On December 6, 2019, pioneering activist, Irene Goins, was posthumously inducted into the Union Hall of Honor at the Illinois Labor History Society's (ILHS) dinner. Goins was inducted by Alma Washington, ILHS Trustee and Working Women's History Project (WWHP) board member, and the honor was accepted by the president of WWHP, Amy Laiken.    
 
For more information on Irene Goins, please see the biography below written by Julia Berkowitz, which appeared in the ILHS' program that was distributed at the event. WWHP would like to thank Julia Berkowitz and the Illinois Labor History Society for granting us permission to reprint it in our newsletter. 

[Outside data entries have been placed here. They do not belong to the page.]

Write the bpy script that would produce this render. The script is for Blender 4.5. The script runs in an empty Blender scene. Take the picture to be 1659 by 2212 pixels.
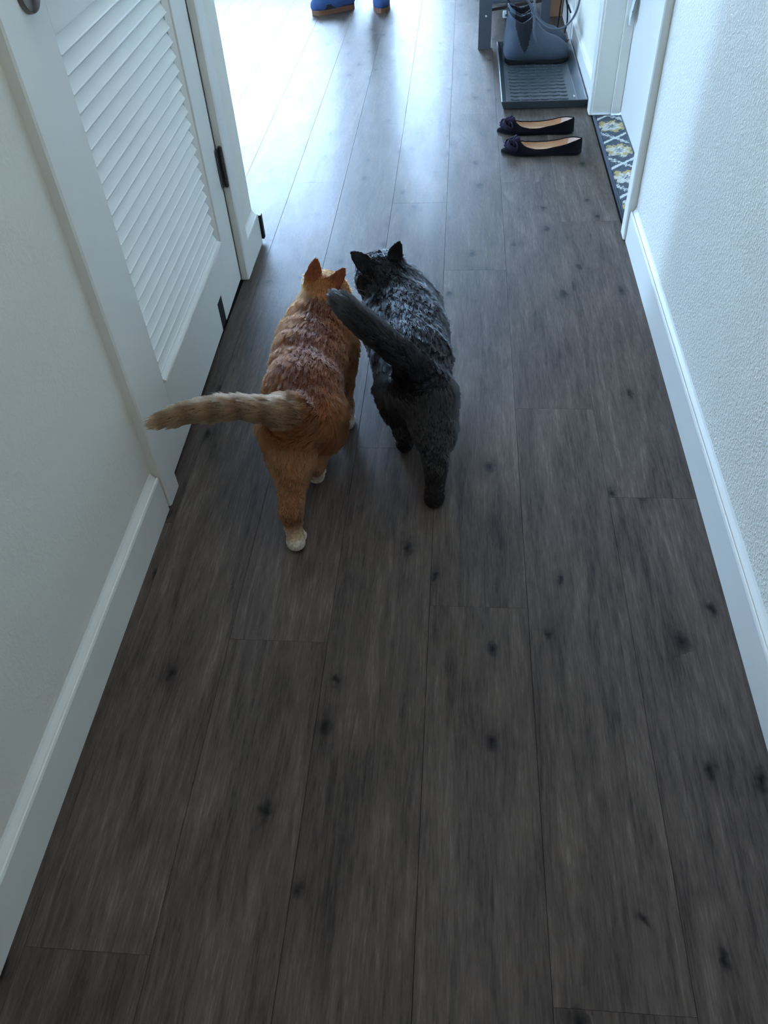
import bpy, bmesh, math, random
import numpy as np
from mathutils import Matrix, Vector
from mathutils.kdtree import KDTree

random.seed(7)
RNG = np.random.default_rng(11)
SC = bpy.context.scene
COL = SC.collection
PI = math.pi

# ------------------------------------------------------------------ camera
cam_d = bpy.data.cameras.new('camera')
cam_d.sensor_fit = 'VERTICAL'
cam_d.sensor_height = 24.0
cam_d.sensor_width = 18.0
cam_d.lens = 1700.0 / 2212.0 * 24.0
cam_d.clip_start = 0.02
cam_d.clip_end = 200
cam = bpy.data.objects.new('camera', cam_d)
COL.objects.link(cam)


def _cam_axes():
    cx, cy, f = 829.5, 1106.0, 1700.0
    def r(px, py):
        v = np.array([px - cx, cy - py, -f])
        return v / np.linalg.norm(v)
    dy = r(1013.6, -682.0)
    up = -r(950.0, 2730.0)
    y = dy - 0.5 * (dy @ up) * up
    z = up - 0.5 * (dy @ up) * dy
    y /= np.linalg.norm(y)
    z = z - (z @ y) * y
    z /= np.linalg.norm(z)
    return np.array([np.cross(y, z), y, z])


_R = _cam_axes()
CAMH = 1.18
cam.matrix_world = Matrix([[*_R[0], 0.0], [*_R[1], 0.0], [*_R[2], CAMH], [0, 0, 0, 1]])
SC.camera = cam

# ------------------------------------------------------------------ world, lights, exposure
world = bpy.data.worlds.new('world')
SC.world = world
world.use_nodes = True
wn = world.node_tree
wn.nodes.clear()
w_out = wn.nodes.new('ShaderNodeOutputWorld')
w_bg = wn.nodes.new('ShaderNodeBackground')
w_tc = wn.nodes.new('ShaderNodeTexCoord')
w_sep = wn.nodes.new('ShaderNodeSeparateXYZ')
w_rmp = wn.nodes.new('ShaderNodeValToRGB')
wn.links.new(w_tc.outputs['Generated'], w_sep.inputs[0])
wn.links.new(w_sep.outputs['Z'], w_rmp.inputs['Fac'])
w_rmp.color_ramp.elements[0].position = 0.0
w_rmp.color_ramp.elements[0].color = (0.31, 0.57, 1.0, 1)
w_rmp.color_ramp.elements[1].position = 0.6
w_rmp.color_ramp.elements[1].color = (0.52, 0.73, 1.0, 1)
wn.links.new(w_rmp.outputs['Color'], w_bg.inputs['Color'])
w_bg.inputs['Strength'].default_value = 64.0
wn.links.new(w_bg.outputs[0], w_out.inputs[0])


def area(name, loc, rot, sx, sy, power, color, portal=False):
    d = bpy.data.lights.new(name, 'AREA')
    d.shape = 'RECTANGLE'
    d.size, d.size_y = sx, sy
    d.energy = power
    d.color = color
    o = bpy.data.objects.new(name, d)
    COL.objects.link(o)
    o.location = loc
    o.rotation_euler = rot
    if portal:
        d.cycles.is_portal = True
    return o


# windows of the living room (portals for the sky) and two added fill lamps, behind the camera and overhead
YFAR = 6.6
WIN = [(-4.05, -0.95, 0.58, 2.20), (-0.80, -0.12, 0.25, 2.20)]          # x0, x1, z0, z1 in the far wall
for _x0, _x1, _z0, _z1 in WIN:
    area('sky_portal', ((_x0 + _x1) / 2, YFAR + 0.12, (_z0 + _z1) / 2), (-PI / 2, 0, 0), _x1 - _x0, _z1 - _z0, 1, (1, 1, 1), True)
WWIN = (3.35, 3.85, 0.12, 2.1)                                             # y0, y1, z0, z1 of the glazed doors in the west wall
area('sky_portal', (-4.2 - 0.1, (WWIN[0] + WWIN[1]) / 2, (WWIN[2] + WWIN[3]) / 2), (0, -PI / 2, 0), WWIN[3] - WWIN[2], WWIN[1] - WWIN[0], 1, (1, 1, 1), True)
area('rear_fill', (-0.05, -2.35, 1.35), (PI / 2, 0, 0), 0.95, 1.7, 1.5, (0.86, 0.94, 1.0))  # added fill lamp in front of the rear wall, no window there
area('overhead_fill', (-0.05, 0.55, 2.42), (0, 0, 0), 0.9, 2.2, 5.0, (0.86, 0.94, 1.0))  # added soft fill under the ceiling to brighten the near walls, no fixture

SC.view_settings.view_transform = 'Standard'
SC.view_settings.look = 'None'
SC.view_settings.gamma = 1.0
SC.view_settings.use_curve_mapping = False
SC.view_settings.exposure = 0.38


# ------------------------------------------------------------------ helpers: tags and meshes
def tag(o, label=None, cat=None, group=None, kind=None):
    if label:
        o['label'] = label
    if cat:
        o['category'] = cat
    if group:
        o['group'] = group
    if kind:
        o['kind'] = kind
    return o


def thing(name, label, cat, loc=(0, 0, 0), group=None, kind=None):
    o = bpy.data.objects.new(name, None)
    o.empty_display_size = 0.05
    COL.objects.link(o)
    o.location = loc
    o['wloc'] = list(loc)
    return tag(o, label, cat, group, kind)


def wloc(o):
    v = Vector(o['wloc']) if 'wloc' in o.keys() else Vector((0, 0, 0))
    return v


class MB:
    """collects verts and faces in world coordinates"""

    def __init__(self):
        self.v, self.f = [], []

    def add(self, vs, fs):
        n = len(self.v)
        self.v += [tuple(p) for p in vs]
        self.f += [tuple(n + i for i in f) for f in fs]
        return self

    def box(self, x0, x1, y0, y1, z0, z1):
        vs = [(x, y, z) for x in (x0, x1) for y in (y0, y1) for z in (z0, z1)]
        fs = [(0, 1, 3, 2), (4, 6, 7, 5), (0, 4, 5, 1), (2, 3, 7, 6), (0, 2, 6, 4), (1, 5, 7, 3)]
        return self.add(vs, fs)

    def prism(self, prof, axis, a, b):
        """closed 2-D profile swept along an axis from a to b; profile in the other two axes, in xyz order"""
        n = len(prof)
        vs = []
        for t in (a, b):
            for p, q in prof:
                vs.append({'x': (t, p, q), 'y': (p, t, q), 'z': (p, q, t)}[axis])
        fs = [(i, (i + 1) % n, n + (i + 1) % n, n + i) for i in range(n)]
        fs += [tuple(range(n))[::-1], tuple(range(n, 2 * n))]
        return self.add(vs, fs)

    def tube(self, pts, r, n=10, closed=False, cap=True, flat=None):
        P = [Vector(p) for p in pts]
        m = len(P)
        R = r if isinstance(r, (list, tuple)) else [r] * m
        T = []
        for i in range(m):
            if closed:
                t = P[(i + 1) % m] - P[i - 1]
            else:
                t = P[min(i + 1, m - 1)] - P[max(i - 1, 0)]
            T.append(t.normalized())
        ref = Vector((0, 0, 1)) if abs(T[0].z) < 0.9 else Vector((1, 0, 0))
        u = (ref - ref.dot(T[0]) * T[0]).normalized()
        vs = []
        for i in range(m):
            u = (u - u.dot(T[i]) * T[i]).normalized()
            w = T[i].cross(u)
            for k in range(n):
                a = 2 * PI * k / n
                ku, kw = (1, 1) if flat is None else flat
                vs.append(P[i] + (u * math.cos(a) * ku + w * math.sin(a) * kw) * R[i])
        fs = []
        for i in range(m if closed else m - 1):
            j = (i + 1) % m
            for k in range(n):
                fs.append((i * n + k, i * n + (k + 1) % n, j * n + (k + 1) % n, j * n + k))
        if cap and not closed:
            fs.append(tuple(range(n))[::-1])
            fs.append(tuple((m - 1) * n + k for k in range(n)))
        return self.add(vs, fs)

    def lathe(self, origin, axis, prof, n=20):
        """prof: (radius, distance along axis)"""
        A = Vector(axis).normalized()
        ref = Vector((0, 0, 1)) if abs(A.z) < 0.9 else Vector((1, 0, 0))
        u = (ref - ref.dot(A) * A).normalized()
        w = A.cross(u)
        O = Vector(origin)
        vs = [O + A * h + (u * math.cos(2 * PI * k / n) + w * math.sin(2 * PI * k / n)) * r for r, h in prof for k in range(n)]
        m = len(prof)
        fs = [(i * n + k, i * n + (k + 1) % n, (i + 1) * n + (k + 1) % n, (i + 1) * n + k) for i in range(m - 1) for k in range(n)]
        fs += [tuple(range(n))[::-1], tuple((m - 1) * n + k for k in range(n))]
        return self.add(vs, fs)

    def build(self, name, mat, parent=None, smooth=False, bevel=0.0, seg=2, auto=None):
        me = bpy.data.meshes.new(name)
        off = wloc(parent) if parent is not None else Vector((0, 0, 0))
        me.from_pydata([(p[0] - off.x, p[1] - off.y, p[2] - off.z) for p in self.v], [], self.f)
        bm = bmesh.new()
        bm.from_mesh(me)
        bmesh.ops.recalc_face_normals(bm, faces=bm.faces)
        if bevel > 0:
            es = [e for e in bm.edges if len(e.link_faces) == 2 and e.calc_face_angle(0) > 0.5]
            bmesh.ops.bevel(bm, geom=es, offset=bevel, segments=seg, affect='EDGES', profile=0.5, clamp_overlap=True)
        bm.to_mesh(me)
        bm.free()
        if smooth:
            me.polygons.foreach_set('use_smooth', [True] * len(me.polygons))
            if auto:
                me.set_sharp_from_angle(angle=math.radians(auto))
        return link(name, me, mat, parent, off)


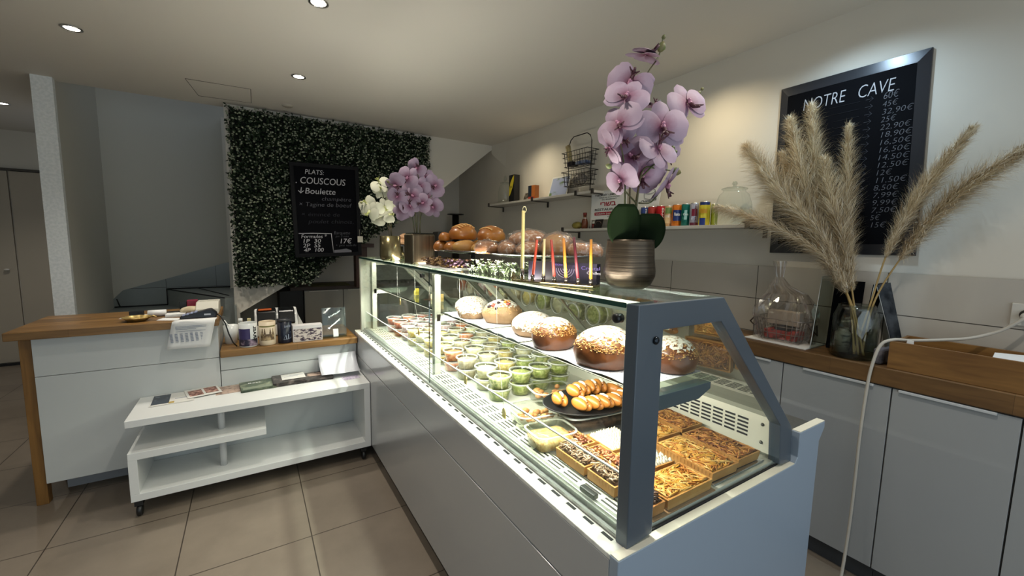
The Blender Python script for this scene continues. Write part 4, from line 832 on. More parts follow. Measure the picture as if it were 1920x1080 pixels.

The pioneer clubwoman and African-American labor organizer, Irene Goins, was born in Moberly, Missouri in 1876. Raised in Springfield, Il, she moved to Chicago with her husband in 1895. By 1913, she was known in Chicago as a leading suffragette and for her work on the campaign for the eight-hour day with Agnes Nestor, President of the Chicago Chapter of the Women's Trade Union League. During and after World War I, she was tapped to work with Mary McDowell to organize black women in Chicago's stockyards and packinghouses into Butcher Workmen's Union, Local 213. From 1917-1922, Mrs. Irene Goins served as the only African-American woman on the Executive Council of the Chicago Women's Trade Union League. She was commended throughout the city for holding black and white women workers together in solidarity during the July 1919 Race Riot, which left thirty-eight dead.
 
In a March 1920 letter to Florence Simms, Industrial Department Director for the Young Women's Christian Association, Margaret Dreier Robins, President of the National Women's Trade Union League (NWTUL) stated of Goins:
 
Through her intimate association with the Women's Trade Union League she was able to serve most effectively in averting some of the threatening tragedies in the terrible race riots in 1919. Enclosed is a copy of a resolution distributed at all of the colored churches in Chicago in the time of the race riots: 
 
Mrs. Goins and Mrs. Eva Crozier of the colored workers, with Mary Haney, Agnes Nestor and Elizabeth Christman of the Women's Trade Union League, made it possible for the women workers in the stockyards, colored and white, to stand together unflinchingly during the riots. Through the published statements of white and colored officials of the Stockyards Labor Council the public was asked to witness that these colored and white men and women workers refused to be swept into mob riots and ravages. Carl Sandburg in his pamphlet on "The Chicago Race Riots" states: "This was the first time in any similar crisis in an American community that a large body of mixed personalities and races, Poles, Negroes, Lithuanians, Italians, Irishmen, Germans, Slovaks, Russians, Mexicans, Yankees, Englishmen, Scotchmen, proclaimed that they were organized and opposed to violence between white union men and colored union men." (At the Philadelphia Convention of the National Women's Trade Union League it was unanimously voted to appoint Mrs. Goins Secretary of a Department for the Study of Needs of Colored Women workers, but because of lack of funds this work has not yet been undertaken.)
 
Goins spoke frankly at NWTUL conventions in the 20s of the need to implement practically the League's goals of racial equality and organizing among black workers. The League passed important resolutions on this point, largely through her urging. After 1922, Goins served as President of the Illinois Federation of Colored Women's Clubs, instrumental in building early networks of support for A. Philip Randolph's Brotherhood of Sleeping Car Porters (BSCP). By 1926, Goins herself was actively working for the BSCP. Her life was cut short just three years later, when she passed away after several months of illness in 1929, at the age of 52. She is buried at Mt. Glenwood Memory Gardens West in Willow Springs, Illinois.